The Centrino brand isn’t being being entirely put out to pasture, however. In a nod to its hotspot-friendly heritage Centrino replaces ‘WiFi Link’ as Intel’s house brand for wireless.

This kicks off with 2010’s Centrino N series of radio modules. The Centrino Advanced-N 6200 has two aerials each for transmit and receive (2x2), with the Advanced-N 6300 sporting a superior 3x3 spec for higher throughput, greater signal soak and extended range. Intel has also retained the 1x2 WiFi Link 5100 as the el cheapo Centrino 1000.

All three will appear on notebooks in the Australian market.

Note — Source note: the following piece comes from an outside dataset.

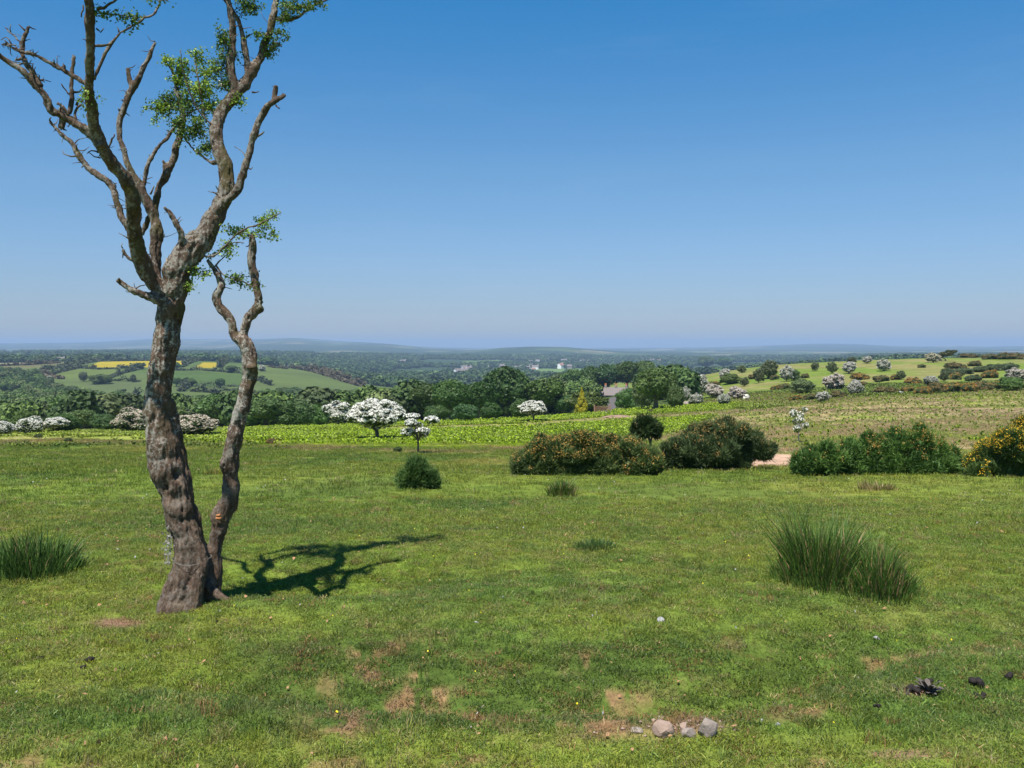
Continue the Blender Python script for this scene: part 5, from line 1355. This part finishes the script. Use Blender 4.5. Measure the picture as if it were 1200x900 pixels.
# ------------------------------------------------------------------ stones, dung, litter
def rock(px, row, w, h, label, seed, m=M_stone, name='stone', rz=0, sink=.30, group=None, flat=1.0, cat='stone', ym=30, tilt=0):
    rg = np.random.default_rng(seed); o = place(px, row, 2.6, ym); s = o.y / F
    V_, T_ = ICO3; V_ = V_.copy()
    pl = [unit(rg.normal(0, 1, 3)) for _ in range(11)]
    for p_ in pl:
        d = V_ @ p_; lim_ = rg.uniform(.55, .85); k = d > lim_; V_[k] -= np.outer(d[k] - lim_, p_)
    V_ *= 1 + .05 * np.array([mnoise.noise(Vector((v * 3 + seed).tolist())) for v in V_])[:, None]
    V_ /= np.abs(V_).max(0); V_ = V_ * np.array((w * s / 2, w * s / 2 * .75 * flat, h * s / 2)); V_[:, 2] += h * s / 2 * (1 - 2 * sink)
    g = Geo(); g.add(V_, T=T_); ob = link(name, g.mesh(name, [m]), loc=o); ob.rotation_euler = (rg.uniform(-.12, .12), rg.uniform(-.3, .3) if not tilt else tilt, rz)
    return tag(ob, label, cat, group)
rock(829, 862, 25, 29, 'largest squarish pinkish stone of the foreground group', 1, M_stone2, rz=.3, sink=.2)
rock(781, 863, 27, 29, 'slanting pinkish wedge stone, left of the foreground group', 2, rz=-.5, sink=.2, tilt=-.55)
rock(800, 858, 12, 19, 'small pale stone between the wedge and the squarish one', 3, M_stone, rz=.8)
rock(807, 863, 18, 15, 'low grey stone touching the squarish one', 4, M_stone2, rz=.1)
rock(745, 858, 18, 7, 'flat grey stone apart on the left of the group', 5, M_stone2)
rock(774, 843, 12, 6, 'small brown stone behind the wedge stone', 6, M_stone)
rock(893, 846, 4, 5, 'tiny white pebble right of the stone group', 7, M_white)
rock(911, 851, 7, 6, 'white shard right of the stone group', 8, M_white, flat=.4)
rock(774, 728, 9, 7, 'rounded white pebble on the middle turf', 9, M_white)
rock(1027, 750, 8, 6, 'white pebble on the turf above the dung', 10, M_white)
rock(656, 729, 3, 2, 'very small white pebble left of centre turf', 11, M_white)
rock(559, 730, 7, 2, 'small pale fragment on the turf under the shadow', 12, M_white)
rock(808, 475, 16, 7, 'grey weathered slab at the wood corner', 13, M_stone2, cat='stone', ym=420)
rock(1055, 461, 8, 4.5, 'pale boulder at the upper heath edge', 14, M_white, cat='stone', ym=420)
def dung(px, row, w, h, label, seed):
    rg = np.random.default_rng(seed); o = place(px, row, 2.6, 30); s = o.y / F; g = Geo()
    for k in range(7):
        r_ = rg.uniform(.25, .42) * h * s; rough_ball(g, (rg.normal(0, .22) * w * s, rg.normal(0, .2) * w * s, r_ * .7 + rg.uniform(0, .35) * h * s), (r_, r_, r_ * .8), rg, .3, ICO2)
    ob = link('dung', g.mesh('dung', [M_dung], True), loc=o); tag(ob, label, 'dung')
dung(1068, 811, 15, 11, 'black dung lump left of the withered rosette', 21)
dung(1088, 806, 14, 10, 'black dung lump behind the withered rosette', 22)
dung(1148, 806, 15, 13, 'black dung pile, upper of two near the right edge', 23)
dung(1148, 818, 14, 8, 'flatter black dung, lower of two near the right edge', 24)
dung(1181, 797, 11, 9, 'single round black dung at the far right', 25)
dung(1029, 830, 6, 5, 'tiny black dung pellet below the rosette', 26)
dung(106, 776, 10, 8, 'dark dung pellet heap on the left foreground turf', 27)
dung(97, 784, 7, 5, 'smaller dark pellet just below the left heap', 28)
dung(46, 772, 6, 4, 'tiny dark pellet far left on the turf', 29)
dung(703, 692, 5, 4, 'dark pellet alone on the middle turf', 30)
# withered rosette
o = place(1088, 813, 2.6, 20); g = Geo(); rg = np.random.default_rng(31)
for k in range(16):
    a = k * 2.4; d = np.array((math.cos(a), math.sin(a), 0)); s_ = np.array((-d[1], d[0], 0)); L_ = rg.uniform(.04, .085); up = rg.uniform(.25, 1.1)
    P = [];
    for t, w_ in ((0, .006), (.35, .014), (.7, .012), (1, .001)):
        c = d * L_ * t + np.array((0, 0, 1)) * L_ * up * math.sin(t * 1.8); P += [c - s_ * w_, c + s_ * w_]
    g.add(P, Q=[[0, 1, 3, 2], [2, 3, 5, 4], [4, 5, 7, 6]])
tag(link('thistle_rosette', g.mesh('rosette', [M_deadrosette]), loc=o), 'withered dark thistle rosette among dung on bare soil', 'plant')
g = Geo(); rg = np.random.default_rng(61)
for k in range(46):
    o = place(rg.normal(795, 42), rg.normal(853, 6), 2.6, 10); r_ = rg.uniform(.004, .012); rough_ball(g, (o.x, o.y, o.z + .004), (r_, r_, r_ * .7), rg, .5, ICO1)
tag(link('rubble', g.mesh('rubble', [M_stone])), 'small crumbs of stone and earth around the foreground stones', 'rubble', kind='stuff')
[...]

We’re unlikely to see the Centrino Advanced-N + WiMAX 6250, which as the name indicated adds WiMAX wireless broadband into the mix.

The new Centrino wireless chips also introduce the 2.0 edition of the MyWiFi technology for easy wireless connection between notebooks and devices such as printers, cameras and smartphones.

More intriguing is Intel’s boast that the Centrino wireless chips can reduce their radio power and thus draw less voltage in a ‘connected but idle’ mode – such as when the user is reading a Web page rather than clicking links and downloading page content.

Even when you’re connected to the Internet there are long periods of time without any actual activity, and Intel’s claim is that winding back the radio’s power during these idle periods is similar to the way today’s processors drop into any number of low-power states between keystrokes or CPU activity.

The result is said to be a welcome boost to battery life. We’ll sit down with Intel execs later this week and bring you back some more details.